Friday, July 14, 2006

Ooh Albinoni!

This morning I woke up, rolled over and put my Sony Walkman radio plugs in my ears. I was greeted by Albinoni's "Adagio" from his "Oboe Concerto in F Op.7 No.9." Abinoni is much appreciated for his adagios, but this particular one moved me deeply. It sounded almost modern, as if Vaughn-Williams decided to go Baroque.

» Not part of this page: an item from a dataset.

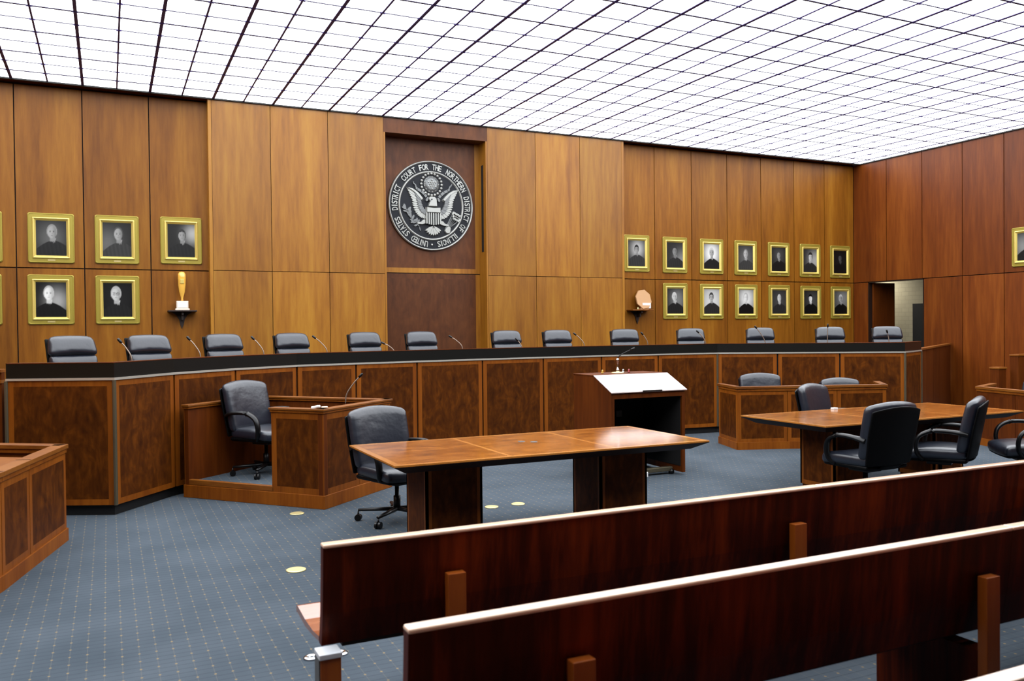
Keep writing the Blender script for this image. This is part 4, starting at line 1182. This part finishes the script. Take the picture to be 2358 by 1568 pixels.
for side_ in (0, 1):
    fl = (lambda p: (2 * axm - p[0], p[1])) if side_ else (lambda p: p)
    pr = [UV(*p) for p in [(660, 650), (630, 610), (580, 565), (520, 535), (495, 515), (500, 490), (480, 465), (455, 440), (465, 425)]]
    wds = [.05, .055, .055, .05, .035, .03, .025, .02, .012]
    for i in range(len(pr) - 1):
        a, b_ = pr[i], pr[i + 1]; dx, dz = b_[0] - a[0], b_[1] - a[1]; l = hypot(dx, dz); nx, nz = -dz / l, dx / l
        q = [(a[0] + nx * wds[i] / 2, a[1] + nz * wds[i] / 2), (b_[0] + nx * wds[i + 1] / 2, b_[1] + nz * wds[i + 1] / 2), (b_[0] - nx * wds[i + 1] / 2, b_[1] - nz * wds[i + 1] / 2), (a[0] - nx * wds[i] / 2, a[1] - nz * wds[i] / 2)]
        plate(rb, [fl(p) for p in q], .022 + .006 * (i % 2), 0)
    leaf(rb, fl(UV(680, 650)), fl(UV(650, 720)), .05, .03, 0)
rb.build('ribbon', 'seal_mid', seal)
br_ = MB()
stem = [UV(*p) for p in [(560, 1180), (545, 1110), (500, 1050), (440, 1020), (400, 950), (360, 880), (340, 840)]]
for i in range(len(stem) - 1): leaf(br_, stem[i], stem[i + 1], .022, .018, 1)
random.seed(5)
for k in range(24):
    t_ = .25 + .75 * k / 23; p = cr2(stem, t_); a = radians(random.choice([30, 80, 130, 170, 210, 60]) + random.uniform(-20, 20)); ll = random.uniform(.07, .11)
    leaf(br_, (p.x, p.y), (p.x + ll * cos(a), p.y + ll * sin(a)), .036, .02 + .012 * random.random(), 0)
br_.build('olive_branch', ['seal_mid', 'seal_mid'], seal)
ar_ = MB()
random.seed(9)
for k in range(13):
    off = (k - 6) * .011
    a = UV(985, 1120); b_ = UV(1115 + (k - 6) * 8, 905 + (k % 3) * 34 + (k - 6) * 4)
    leaf(ar_, (a[0] + off, a[1] + off * .5), b_, .016, .022, 1)
    leaf(ar_, (b_[0] - .02, b_[1] - .03), (b_[0] + .025, b_[1] + .035), .045, .036, 0)
leaf(ar_, UV(1010, 1090), UV(960, 1200), .12, .035, 0, FZ, .6)
ar_.build('arrow_bundle', ['seal_metal', 'seal_mid'], seal)

for o in bpy.data.objects:
    if '_w' in o: del o['_w']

Tomaso Albinoni (1671-1751) resided in Venice all his life, and produced 81 operas, but is chiefly remembered for his concerti. Much of his work was lost in the senseless bombing of Dresden. Ironically, his most famous piece of music, the "Adagio Graziotto" (i.e., "Adagio in G minor for Strings and Organ"), was not written by him at all. It was rescued from the ashes of Dresden by Remo Grazziotto, who harmonized a fragment of the bass line from what was probably a trio sonata (it is currently available on 200 cds! and in the movies: "Gallipoli," "Flashdance," and last year's "Casonova"). It is now used in countless weddings, and appears in those ubiquitous "Adagio" collections which adorn a thousand bargain bins. "Adagio For Yoga." "Adagio For Contemplation." Ad nauseum.